Section 7.15 Environmental Laws.
Each of the Loan Parties and each of their respective Subsidiaries has obtained all Governmental Approvals which are required under Environmental Laws and is in compliance in all material respects with the terms and conditions of such Governmental Approvals. Except for any of the following matters that could not be reasonably expected to result in liability in excess of $250,000 individually (with respect to any Borrowing Base Property) or $500,000 in the aggregate, (a) no Loan Party has received notice of, and neither is otherwise aware of, any past, present, or future events, conditions, circumstances, activities, practices, incidents, actions, or plans which, with respect to any Loan Party or any of its Subsidiaries, are reasonably expected to interfere with or prevent compliance or continued compliance with Environmental Laws, or may give rise to any common-law or legal liability, or otherwise form the basis of any claim, action, demand, suit, proceeding, hearing, study, or investigation, based on or related to the manufacture, processing, distribution, use, treatment, storage, disposal, transport, or handling or the emission, discharge, release or threatened release into the environment, of any Hazardous Material; and (b) there is no civil, criminal, or administrative action, suit, demand, claim, hearing, notice, or demand letter, notice of violation, investigation, or proceeding pending or, to any Loan Party’s knowledge after due inquiry, threatened, against any Loan Party or any of its Subsidiaries relating in any way to Environmental Laws. To the knowledge of the Loan Parties, no Hazardous Materials generated at or transported from any Real Estate Asset of the Loan Parties or any of their respective Subsidiaries is or has been transported to, or disposed of at, any location that is listed or proposed for listing on the National Priority List, 40 C.F.R. Section 300 Appendix B, or any analogous state or local priority list, or any other location that is or has been the subject of a clean-up, removal or remedial action pursuant to any Environmental Law, except to the extent that such transportation or disposal could not reasonably be expected to result in liability in excess of $500,000.
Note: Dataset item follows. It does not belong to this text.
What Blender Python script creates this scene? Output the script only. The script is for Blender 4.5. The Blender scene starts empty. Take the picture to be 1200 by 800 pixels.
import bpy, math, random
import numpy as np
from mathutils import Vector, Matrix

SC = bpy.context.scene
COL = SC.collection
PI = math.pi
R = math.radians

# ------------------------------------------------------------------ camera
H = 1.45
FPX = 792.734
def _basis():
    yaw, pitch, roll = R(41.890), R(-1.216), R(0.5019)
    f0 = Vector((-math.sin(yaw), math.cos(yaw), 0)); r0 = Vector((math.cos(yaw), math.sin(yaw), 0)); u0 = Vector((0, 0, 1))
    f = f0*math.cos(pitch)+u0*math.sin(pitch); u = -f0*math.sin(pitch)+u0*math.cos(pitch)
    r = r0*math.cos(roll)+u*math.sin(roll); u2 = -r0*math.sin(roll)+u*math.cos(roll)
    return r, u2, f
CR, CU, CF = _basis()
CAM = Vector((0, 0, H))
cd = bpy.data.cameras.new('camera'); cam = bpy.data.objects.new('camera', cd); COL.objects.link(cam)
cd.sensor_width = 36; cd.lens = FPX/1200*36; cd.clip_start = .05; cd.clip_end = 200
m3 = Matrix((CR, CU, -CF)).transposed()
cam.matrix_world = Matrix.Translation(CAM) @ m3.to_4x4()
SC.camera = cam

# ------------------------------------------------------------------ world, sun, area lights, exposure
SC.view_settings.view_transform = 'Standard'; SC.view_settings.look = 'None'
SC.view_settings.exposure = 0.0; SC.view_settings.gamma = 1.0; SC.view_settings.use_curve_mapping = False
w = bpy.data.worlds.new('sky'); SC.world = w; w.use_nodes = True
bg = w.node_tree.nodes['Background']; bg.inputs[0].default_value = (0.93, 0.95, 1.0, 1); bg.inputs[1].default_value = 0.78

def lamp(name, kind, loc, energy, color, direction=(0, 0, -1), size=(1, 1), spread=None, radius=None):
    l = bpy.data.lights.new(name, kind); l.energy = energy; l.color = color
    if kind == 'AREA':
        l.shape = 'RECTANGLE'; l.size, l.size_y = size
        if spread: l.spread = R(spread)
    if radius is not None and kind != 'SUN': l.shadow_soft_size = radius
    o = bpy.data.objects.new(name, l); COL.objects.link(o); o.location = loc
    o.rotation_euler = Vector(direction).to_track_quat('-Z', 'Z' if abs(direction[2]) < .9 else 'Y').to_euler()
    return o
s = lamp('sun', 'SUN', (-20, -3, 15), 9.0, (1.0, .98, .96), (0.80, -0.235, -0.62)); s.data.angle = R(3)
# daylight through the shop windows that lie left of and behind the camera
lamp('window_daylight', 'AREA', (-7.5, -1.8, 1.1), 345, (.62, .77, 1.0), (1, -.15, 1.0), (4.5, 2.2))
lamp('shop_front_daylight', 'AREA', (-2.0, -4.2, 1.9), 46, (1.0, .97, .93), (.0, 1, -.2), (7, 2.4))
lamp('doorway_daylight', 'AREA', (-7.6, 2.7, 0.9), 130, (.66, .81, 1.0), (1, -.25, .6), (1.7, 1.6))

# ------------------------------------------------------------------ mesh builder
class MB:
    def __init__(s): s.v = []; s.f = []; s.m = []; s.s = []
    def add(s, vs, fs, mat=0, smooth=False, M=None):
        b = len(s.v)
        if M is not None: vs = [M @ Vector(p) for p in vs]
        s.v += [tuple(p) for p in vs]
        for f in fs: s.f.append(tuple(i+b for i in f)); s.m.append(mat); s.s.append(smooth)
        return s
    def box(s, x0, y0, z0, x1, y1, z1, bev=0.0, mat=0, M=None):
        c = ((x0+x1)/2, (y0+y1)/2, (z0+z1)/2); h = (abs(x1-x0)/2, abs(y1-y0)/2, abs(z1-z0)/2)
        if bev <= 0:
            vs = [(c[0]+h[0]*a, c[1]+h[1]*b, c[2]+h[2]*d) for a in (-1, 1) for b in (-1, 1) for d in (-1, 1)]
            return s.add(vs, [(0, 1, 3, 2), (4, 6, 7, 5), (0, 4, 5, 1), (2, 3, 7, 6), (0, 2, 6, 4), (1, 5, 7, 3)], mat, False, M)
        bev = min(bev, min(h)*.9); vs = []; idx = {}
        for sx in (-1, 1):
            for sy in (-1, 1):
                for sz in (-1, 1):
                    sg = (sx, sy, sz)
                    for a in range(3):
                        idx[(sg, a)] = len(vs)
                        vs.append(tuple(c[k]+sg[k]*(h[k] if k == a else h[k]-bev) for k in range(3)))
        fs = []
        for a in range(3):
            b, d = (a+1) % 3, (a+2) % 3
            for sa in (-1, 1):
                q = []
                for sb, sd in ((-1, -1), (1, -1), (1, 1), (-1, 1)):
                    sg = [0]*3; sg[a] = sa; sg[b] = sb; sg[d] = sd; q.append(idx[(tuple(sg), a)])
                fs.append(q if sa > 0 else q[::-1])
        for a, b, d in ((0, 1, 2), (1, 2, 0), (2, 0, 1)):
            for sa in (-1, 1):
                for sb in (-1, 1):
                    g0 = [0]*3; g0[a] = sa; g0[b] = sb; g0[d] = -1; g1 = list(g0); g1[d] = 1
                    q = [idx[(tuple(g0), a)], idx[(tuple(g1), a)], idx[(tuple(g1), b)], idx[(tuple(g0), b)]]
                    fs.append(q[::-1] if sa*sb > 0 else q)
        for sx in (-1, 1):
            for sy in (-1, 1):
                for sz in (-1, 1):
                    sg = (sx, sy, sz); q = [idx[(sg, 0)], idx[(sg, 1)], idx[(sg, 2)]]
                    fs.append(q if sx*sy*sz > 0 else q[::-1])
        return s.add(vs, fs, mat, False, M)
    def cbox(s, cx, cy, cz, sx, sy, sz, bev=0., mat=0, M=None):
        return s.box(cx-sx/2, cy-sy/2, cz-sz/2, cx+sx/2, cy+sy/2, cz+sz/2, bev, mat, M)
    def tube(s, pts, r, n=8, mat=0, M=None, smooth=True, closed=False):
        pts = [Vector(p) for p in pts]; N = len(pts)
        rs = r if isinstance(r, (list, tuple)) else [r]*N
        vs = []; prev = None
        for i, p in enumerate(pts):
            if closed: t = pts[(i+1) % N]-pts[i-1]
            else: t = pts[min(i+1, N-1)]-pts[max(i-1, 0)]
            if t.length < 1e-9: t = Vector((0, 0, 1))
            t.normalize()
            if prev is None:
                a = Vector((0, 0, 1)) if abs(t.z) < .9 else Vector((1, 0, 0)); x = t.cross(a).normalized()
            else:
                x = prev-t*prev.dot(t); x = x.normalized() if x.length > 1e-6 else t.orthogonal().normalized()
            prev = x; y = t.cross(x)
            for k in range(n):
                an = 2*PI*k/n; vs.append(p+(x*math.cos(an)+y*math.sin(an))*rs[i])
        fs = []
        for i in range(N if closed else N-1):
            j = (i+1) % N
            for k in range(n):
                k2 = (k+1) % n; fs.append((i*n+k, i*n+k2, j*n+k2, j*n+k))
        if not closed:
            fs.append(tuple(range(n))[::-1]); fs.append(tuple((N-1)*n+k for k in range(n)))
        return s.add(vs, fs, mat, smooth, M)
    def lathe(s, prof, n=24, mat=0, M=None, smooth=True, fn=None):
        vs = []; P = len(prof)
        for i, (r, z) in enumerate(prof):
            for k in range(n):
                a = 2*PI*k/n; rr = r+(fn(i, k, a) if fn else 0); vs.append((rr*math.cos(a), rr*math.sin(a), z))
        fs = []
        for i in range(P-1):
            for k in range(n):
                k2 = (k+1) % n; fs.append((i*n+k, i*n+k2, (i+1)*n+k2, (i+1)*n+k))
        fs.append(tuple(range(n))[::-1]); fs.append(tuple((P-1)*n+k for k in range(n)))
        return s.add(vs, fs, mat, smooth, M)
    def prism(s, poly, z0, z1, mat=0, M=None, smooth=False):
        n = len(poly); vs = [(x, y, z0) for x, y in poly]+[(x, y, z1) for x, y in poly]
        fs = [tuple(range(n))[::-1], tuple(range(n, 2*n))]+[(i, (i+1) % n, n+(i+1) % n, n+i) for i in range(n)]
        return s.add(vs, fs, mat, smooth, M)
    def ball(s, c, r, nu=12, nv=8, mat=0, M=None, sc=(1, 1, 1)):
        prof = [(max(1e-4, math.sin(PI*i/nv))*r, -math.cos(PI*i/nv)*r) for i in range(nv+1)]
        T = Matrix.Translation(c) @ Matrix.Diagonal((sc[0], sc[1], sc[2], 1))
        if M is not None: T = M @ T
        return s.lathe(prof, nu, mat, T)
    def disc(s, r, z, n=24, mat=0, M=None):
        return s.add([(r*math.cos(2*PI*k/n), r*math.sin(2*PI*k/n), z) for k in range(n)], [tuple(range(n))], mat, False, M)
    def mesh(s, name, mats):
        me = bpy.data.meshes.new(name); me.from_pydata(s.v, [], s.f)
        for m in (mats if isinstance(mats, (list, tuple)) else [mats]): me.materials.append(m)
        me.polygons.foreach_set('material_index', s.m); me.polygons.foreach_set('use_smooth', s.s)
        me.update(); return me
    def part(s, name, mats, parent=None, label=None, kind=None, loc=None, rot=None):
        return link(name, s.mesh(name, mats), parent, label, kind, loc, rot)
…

Section 7.16 Investment Company; Etc.
No Loan Party or any of its Subsidiaries is (a) an “investment company” or a company “controlled” by an “investment company” within the meaning of the Investment Company Act of 1940, as amended or (b) subject to any other Applicable Law which purports to regulate or restrict its ability to borrow money or to consummate the transactions contemplated by this Agreement or to perform its obligations under any Loan Document to which it is a party.